Burns Lake

Burns Lake Info – On the Route

Burns Lake is located on the traditional territory of 6 First Nations: Skin Tyee Nation, Nee Tahi Buhn, Cheslatta Carrier Nation, Lake Babine Nation, Wet’suwet’en First Nation, and Ts’il Kaz Koh.

With 3,000 miles of lakes, the region of Burns Lake and the Lakes District offers some of the best fishing and boating in British Columbia. Feel like catching a trophy rainbow? Try Eutsuk or Babine Lake. Like to fly fish? Grab your favourite rod and reel and try Helene or Mackenzie. These same bodies of water are great for boating too. Francois and Ootsa, with their hidden coves and pine-clad islands, are great for day-long and overnight cruises. Burns Lake and its smaller twin, Decker Lake, are perfect for kayaking and water skiing.

Yet the Lakes District is more than just a boating and fishing paradise. The area has much more to offer outdoor enthusiasts. This region has always been popular with big game hunters, who come from all over the world to hunt moose, deer and black bear. Game birds are plentiful and some of the high country areas produce good sized mountain goats.

Hikers and cyclists will also find plenty to keep them busy here. There are more than two dozen trails in the region (many of them only minutes from downtown Burns Lake), and the Boer Mountain Recreation Area has world-class bike trails for riders of all skill levels.

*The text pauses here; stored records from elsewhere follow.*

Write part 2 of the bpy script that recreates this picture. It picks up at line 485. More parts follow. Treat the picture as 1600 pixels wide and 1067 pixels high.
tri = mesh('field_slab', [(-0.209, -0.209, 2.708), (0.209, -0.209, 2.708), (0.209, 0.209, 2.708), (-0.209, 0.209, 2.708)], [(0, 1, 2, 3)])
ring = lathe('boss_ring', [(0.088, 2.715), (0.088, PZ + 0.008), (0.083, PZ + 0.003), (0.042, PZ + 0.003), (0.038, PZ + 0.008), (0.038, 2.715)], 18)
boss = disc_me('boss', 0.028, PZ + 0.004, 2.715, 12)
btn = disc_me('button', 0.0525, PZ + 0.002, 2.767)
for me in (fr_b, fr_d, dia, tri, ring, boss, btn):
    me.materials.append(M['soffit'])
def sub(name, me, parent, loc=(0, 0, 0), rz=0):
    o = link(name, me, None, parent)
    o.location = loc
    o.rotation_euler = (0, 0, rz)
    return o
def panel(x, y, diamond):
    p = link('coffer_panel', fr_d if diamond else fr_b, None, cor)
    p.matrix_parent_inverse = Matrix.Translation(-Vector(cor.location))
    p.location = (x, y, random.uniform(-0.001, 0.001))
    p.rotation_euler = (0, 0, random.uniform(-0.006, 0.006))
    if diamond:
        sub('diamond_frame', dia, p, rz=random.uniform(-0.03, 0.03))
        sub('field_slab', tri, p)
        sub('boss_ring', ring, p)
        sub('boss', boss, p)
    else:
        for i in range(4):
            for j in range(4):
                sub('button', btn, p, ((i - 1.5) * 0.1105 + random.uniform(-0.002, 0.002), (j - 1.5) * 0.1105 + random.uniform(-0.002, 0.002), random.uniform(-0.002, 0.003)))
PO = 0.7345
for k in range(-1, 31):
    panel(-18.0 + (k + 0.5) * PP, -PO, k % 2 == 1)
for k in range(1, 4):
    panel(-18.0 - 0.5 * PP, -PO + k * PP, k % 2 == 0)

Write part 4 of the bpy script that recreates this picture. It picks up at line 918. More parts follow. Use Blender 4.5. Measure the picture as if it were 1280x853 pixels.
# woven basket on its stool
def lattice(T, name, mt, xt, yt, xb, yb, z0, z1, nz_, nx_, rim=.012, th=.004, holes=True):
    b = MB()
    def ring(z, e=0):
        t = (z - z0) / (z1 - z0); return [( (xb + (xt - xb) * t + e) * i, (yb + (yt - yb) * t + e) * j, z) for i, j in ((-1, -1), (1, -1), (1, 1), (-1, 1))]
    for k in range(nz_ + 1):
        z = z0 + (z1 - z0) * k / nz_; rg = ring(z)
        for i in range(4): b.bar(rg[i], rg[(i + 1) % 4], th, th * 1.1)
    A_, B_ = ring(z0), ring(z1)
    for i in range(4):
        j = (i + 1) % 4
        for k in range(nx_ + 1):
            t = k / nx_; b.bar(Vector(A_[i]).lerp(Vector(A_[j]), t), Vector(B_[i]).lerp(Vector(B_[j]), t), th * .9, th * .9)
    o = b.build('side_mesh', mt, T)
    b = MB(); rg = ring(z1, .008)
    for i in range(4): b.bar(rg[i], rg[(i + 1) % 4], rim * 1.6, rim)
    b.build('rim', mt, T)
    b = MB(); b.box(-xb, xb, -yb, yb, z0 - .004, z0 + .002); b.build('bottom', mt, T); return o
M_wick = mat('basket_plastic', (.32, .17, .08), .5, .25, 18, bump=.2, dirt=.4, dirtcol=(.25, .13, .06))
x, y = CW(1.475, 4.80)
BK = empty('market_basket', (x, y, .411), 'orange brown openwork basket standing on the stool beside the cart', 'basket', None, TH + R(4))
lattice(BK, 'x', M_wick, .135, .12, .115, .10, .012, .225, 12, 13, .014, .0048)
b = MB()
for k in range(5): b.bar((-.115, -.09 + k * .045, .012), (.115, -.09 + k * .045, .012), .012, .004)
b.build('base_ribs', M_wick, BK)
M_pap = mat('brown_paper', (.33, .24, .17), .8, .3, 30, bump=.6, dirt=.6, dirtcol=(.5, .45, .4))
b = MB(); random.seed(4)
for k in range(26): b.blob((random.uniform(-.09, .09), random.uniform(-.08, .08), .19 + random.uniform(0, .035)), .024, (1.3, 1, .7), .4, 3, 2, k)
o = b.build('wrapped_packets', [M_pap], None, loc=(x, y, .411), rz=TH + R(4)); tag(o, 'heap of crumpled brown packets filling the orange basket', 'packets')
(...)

There’s no shortage of camping available, either. Individuals who prefer well-established, easily accessible sites will find them along Tchesinkut, Babine, Francois, Uncha, and Takysie lakes.

Looking for something a bit more secluded? If it’s true wilderness you seek, look no further than Tweedsmuir Park, one of the largest protected areas in British Columbia. Accessible only by boat, helicopter, or float plane, it boasts crystal clear lakes, thundering waterfalls, and snow-capped mountains.

Artists and photographers will also find more than enough subject matter in the Lakes District. Sunsets and sunrises are often stunning here, and the wildlife plentiful. Take the free ferry across Francois Lake to the Southside, where pastoral scenes abound; travel a bit farther south to Ootsa Lake and see the craggy face of Mount Wells. Set up an easel almost anywhere, and you’ll find something worth sketching.

Side Route Alert | Francois Lake Loop (South via Hwy 35)

Highway 35, south of Burns Lake to the Southside (via Ferry), offers some absolutely stunning views including Cheslatta Falls. Traversing through the territory of the Cheslatta Carrier Nation, this Side Route around Francois Lake loops around to land you back at Houston and Route 16. Some areas are gravel.

Side Route Alert | Granisle (North via Hwy 118)

The Village of Granisle, located on the traditional territory of Lake Babine Nation, is 98 km north of Burns Lake via Highway 118. Situated on the shores of Babine Lake, the area features stunning remote beauty with boating, hiking, fishing, and cultural activities. It is also home to one of the largest salmon runs in the world, which visitors can view at the channels and hatcheries.